Immobilier au Maroc : un marché à l’arrêt, des solutions sur la table

Le secteur immobilier marocain traverse une zone de turbulences sévère. Repli des transactions, inadéquation entre l’offre et la demande, blocages réglementaires et désengagement des investisseurs : tous les voyants sont au rouge. Un constat alarmant que dresse Karim Librahimi, professionnel aguerri du domaine, dans une revue publiée par le magazine Challenge.
Un marché figé par l’attentisme
Le premier semestre 2024 s’est soldé par une baisse de 30 % des ventes, reflet d’un marché en panne de confiance. « Il n’y a plus de rythme dans les transactions, la demande est gelée », affirme Librahimi, directeur de l’agence Le Point de Vente à Rabat. Pour lui, la crise actuelle est avant tout structurelle : on continue de construire là où le foncier est disponible, pas là où les familles veulent vivre.
La logique foncière est en décalage total avec les aspirations sociales. Les prix restent élevés dans les centres-villes, tandis que les plans d’aménagement imposent des contraintes lourdes qui repoussent les projets vers les périphéries. Résultat : un habitat mal localisé, souvent inabordable pour les classes moyennes.
Financement difficile, réglementation pesante
La hausse des taux d’intérêt a considérablement restreint la capacité d’emprunt des ménages. De leur côté, les promoteurs doivent avancer les coûts de construction sans pouvoir compter sur les préventes, ce qui bloque les chantiers et fait grimper les prix. « Même les grands groupes sont à l’arrêt », résume Librahimi.
S’ajoute à cela une lourdeur administrative décourageante. Obtenir un permis de construire ou valider un plan peut prendre des mois. Le manque de clarté juridique, notamment autour de la VEFA (vente en l’état futur d’achèvement) ou de la fiscalité sur les résidences touristiques, accentue la frilosité des investisseurs. « La complexité des règles dissuade les petits promoteurs et refroidit les institutionnels », explique-t-il.

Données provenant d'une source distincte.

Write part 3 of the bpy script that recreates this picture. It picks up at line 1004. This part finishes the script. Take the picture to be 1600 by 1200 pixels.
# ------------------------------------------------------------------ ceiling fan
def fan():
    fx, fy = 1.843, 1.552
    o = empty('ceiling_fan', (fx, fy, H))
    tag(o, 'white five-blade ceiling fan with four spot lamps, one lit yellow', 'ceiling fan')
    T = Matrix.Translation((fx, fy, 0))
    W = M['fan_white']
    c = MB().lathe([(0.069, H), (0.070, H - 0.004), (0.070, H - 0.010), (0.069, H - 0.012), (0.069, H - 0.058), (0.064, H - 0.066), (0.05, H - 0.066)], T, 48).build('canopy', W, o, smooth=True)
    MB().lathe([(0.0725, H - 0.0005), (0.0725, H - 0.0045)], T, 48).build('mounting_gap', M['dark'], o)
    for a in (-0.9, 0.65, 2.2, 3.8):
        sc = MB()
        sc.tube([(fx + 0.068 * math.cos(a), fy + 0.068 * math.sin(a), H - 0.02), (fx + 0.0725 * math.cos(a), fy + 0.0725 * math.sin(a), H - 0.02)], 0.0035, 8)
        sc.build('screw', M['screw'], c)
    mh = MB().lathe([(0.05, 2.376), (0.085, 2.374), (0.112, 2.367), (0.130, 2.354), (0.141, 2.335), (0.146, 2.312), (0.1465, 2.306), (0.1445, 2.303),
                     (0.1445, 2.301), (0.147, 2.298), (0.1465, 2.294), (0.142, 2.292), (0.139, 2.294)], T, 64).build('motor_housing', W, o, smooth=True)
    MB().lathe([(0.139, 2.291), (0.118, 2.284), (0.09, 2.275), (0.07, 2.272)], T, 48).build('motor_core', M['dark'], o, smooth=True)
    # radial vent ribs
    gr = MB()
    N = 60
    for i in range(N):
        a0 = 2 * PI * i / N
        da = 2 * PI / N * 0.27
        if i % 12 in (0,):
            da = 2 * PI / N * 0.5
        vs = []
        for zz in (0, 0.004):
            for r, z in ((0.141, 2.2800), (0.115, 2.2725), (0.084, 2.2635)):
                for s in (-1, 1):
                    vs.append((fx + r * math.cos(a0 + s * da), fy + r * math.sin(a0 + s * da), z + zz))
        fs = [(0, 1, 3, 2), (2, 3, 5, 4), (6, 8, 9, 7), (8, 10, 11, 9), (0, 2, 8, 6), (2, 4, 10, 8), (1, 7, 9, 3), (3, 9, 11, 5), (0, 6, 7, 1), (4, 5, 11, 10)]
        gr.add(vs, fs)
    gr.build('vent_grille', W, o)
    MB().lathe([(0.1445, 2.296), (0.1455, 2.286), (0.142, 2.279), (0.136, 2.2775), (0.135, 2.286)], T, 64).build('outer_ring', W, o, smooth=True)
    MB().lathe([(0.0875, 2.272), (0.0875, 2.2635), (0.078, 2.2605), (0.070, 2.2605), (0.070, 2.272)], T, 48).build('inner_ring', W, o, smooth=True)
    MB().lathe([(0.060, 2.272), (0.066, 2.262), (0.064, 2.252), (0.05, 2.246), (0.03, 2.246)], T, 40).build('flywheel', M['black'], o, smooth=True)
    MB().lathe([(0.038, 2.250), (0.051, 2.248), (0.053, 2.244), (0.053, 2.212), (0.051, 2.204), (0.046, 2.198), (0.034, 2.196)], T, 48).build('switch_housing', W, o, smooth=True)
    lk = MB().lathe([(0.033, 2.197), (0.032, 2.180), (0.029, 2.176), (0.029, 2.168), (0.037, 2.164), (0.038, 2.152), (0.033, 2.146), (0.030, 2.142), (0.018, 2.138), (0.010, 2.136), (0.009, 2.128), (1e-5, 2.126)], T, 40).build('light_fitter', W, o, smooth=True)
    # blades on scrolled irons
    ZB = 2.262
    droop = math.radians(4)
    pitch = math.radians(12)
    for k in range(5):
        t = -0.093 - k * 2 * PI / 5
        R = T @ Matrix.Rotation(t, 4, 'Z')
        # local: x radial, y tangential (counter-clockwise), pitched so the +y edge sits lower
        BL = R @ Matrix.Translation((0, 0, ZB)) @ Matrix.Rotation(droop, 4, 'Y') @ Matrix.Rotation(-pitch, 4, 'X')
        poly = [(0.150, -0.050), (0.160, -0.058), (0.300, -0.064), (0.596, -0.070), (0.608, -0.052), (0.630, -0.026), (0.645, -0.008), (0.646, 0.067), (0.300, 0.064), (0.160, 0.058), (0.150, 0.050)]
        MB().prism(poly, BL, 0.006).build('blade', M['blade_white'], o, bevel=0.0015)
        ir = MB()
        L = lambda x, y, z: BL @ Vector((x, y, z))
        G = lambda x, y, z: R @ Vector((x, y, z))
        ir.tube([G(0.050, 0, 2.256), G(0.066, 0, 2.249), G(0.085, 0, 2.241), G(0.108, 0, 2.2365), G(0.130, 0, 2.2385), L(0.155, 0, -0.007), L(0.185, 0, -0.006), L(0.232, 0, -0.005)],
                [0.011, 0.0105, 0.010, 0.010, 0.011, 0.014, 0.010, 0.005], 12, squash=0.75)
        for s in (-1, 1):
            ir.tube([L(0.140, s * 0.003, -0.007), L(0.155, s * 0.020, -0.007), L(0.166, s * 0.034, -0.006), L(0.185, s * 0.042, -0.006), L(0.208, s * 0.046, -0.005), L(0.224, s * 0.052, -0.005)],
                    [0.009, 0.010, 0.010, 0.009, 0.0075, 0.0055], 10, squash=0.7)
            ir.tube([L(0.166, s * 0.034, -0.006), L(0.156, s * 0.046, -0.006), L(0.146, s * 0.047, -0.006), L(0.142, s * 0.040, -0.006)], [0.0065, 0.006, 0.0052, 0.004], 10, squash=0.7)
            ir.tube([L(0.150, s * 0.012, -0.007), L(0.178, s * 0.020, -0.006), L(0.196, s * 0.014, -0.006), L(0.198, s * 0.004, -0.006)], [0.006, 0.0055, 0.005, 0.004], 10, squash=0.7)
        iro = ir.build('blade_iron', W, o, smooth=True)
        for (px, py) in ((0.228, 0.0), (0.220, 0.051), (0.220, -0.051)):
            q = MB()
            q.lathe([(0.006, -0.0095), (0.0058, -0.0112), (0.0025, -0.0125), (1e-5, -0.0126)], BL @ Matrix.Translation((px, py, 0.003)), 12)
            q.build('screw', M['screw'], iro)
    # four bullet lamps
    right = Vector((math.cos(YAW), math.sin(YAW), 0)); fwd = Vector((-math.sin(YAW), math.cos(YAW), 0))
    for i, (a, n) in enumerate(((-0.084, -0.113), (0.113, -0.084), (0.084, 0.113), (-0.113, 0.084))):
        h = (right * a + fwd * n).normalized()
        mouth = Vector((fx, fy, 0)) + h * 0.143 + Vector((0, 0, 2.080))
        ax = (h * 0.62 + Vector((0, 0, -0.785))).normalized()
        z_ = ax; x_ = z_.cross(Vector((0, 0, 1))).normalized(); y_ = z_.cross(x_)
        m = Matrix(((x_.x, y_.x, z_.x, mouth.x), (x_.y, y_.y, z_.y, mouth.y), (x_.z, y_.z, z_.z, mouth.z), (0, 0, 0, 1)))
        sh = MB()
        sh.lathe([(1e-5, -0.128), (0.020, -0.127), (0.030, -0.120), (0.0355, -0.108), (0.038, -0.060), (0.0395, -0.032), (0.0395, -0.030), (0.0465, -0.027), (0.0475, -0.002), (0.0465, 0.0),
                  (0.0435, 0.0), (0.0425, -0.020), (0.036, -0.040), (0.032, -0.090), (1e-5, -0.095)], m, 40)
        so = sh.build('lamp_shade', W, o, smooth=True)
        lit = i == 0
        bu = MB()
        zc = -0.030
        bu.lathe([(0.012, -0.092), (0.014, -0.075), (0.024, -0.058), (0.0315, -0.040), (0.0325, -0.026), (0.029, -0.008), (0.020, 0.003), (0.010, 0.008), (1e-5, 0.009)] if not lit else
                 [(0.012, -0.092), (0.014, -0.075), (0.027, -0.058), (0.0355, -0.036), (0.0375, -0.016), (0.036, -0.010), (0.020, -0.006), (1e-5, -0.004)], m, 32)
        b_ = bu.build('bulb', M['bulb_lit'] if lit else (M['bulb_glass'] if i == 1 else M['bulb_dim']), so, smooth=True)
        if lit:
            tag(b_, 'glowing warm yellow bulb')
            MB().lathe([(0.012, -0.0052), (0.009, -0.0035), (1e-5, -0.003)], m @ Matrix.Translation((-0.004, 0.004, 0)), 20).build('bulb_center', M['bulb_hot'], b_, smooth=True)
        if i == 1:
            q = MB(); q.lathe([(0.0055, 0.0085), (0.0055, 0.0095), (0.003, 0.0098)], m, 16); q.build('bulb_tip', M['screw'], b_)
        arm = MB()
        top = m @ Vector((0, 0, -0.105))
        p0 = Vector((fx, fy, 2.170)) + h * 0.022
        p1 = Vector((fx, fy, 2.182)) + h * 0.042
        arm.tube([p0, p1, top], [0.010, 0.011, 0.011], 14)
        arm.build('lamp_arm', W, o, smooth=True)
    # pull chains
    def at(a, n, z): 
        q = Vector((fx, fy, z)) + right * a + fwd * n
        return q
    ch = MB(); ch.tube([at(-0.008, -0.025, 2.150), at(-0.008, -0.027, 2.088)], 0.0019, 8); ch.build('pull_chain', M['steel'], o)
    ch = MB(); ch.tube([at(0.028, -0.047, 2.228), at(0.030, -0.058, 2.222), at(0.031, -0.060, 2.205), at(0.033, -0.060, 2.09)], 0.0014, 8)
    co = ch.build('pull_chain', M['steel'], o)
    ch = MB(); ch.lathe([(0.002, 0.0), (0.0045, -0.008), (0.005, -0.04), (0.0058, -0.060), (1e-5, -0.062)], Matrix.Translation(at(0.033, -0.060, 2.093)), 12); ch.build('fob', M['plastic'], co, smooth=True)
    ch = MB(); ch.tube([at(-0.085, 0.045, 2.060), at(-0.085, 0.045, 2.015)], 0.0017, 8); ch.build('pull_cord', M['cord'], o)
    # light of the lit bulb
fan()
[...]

Cette paralysie se répercute sur toute la chaîne : agences immobilières fermées, notaires désœuvrés, projets gelés. Et pour les ménages, c’est une double peine : difficile d’acheter, et toujours plus cher de louer.
Dix propositions pour une relance en profondeur
Face à cette situation, Librahimi ne se contente pas du constat. Il propose un plan de relance en dix points, avec pour piliers :
- La création d’un guichet unique digitalisé pour fluidifier les démarches administratives.
- L’instauration d’un contrat-type encadré pour la VEFA, avec garantie d’achèvement.
- La stabilisation des PLU (plans d’aménagement) pour donner de la visibilité aux promoteurs.
- La mise en place d’un observatoire national des prix, garant d’une meilleure transparence.
- Et la mise en œuvre d’un crédit immobilier encadré par l’État, ciblé sur les classes moyennes.
Librahimi appelle à refonder le secteur immobilier en s’appuyant sur trois axes clés : simplifier l’administration, adapter la réglementation et produire des logements là où se trouve la demande réelle.
Faute de réforme ambitieuse, le marché risque de rester enlisé, au détriment des familles, des investisseurs et de toute une filière économique en quête de relance.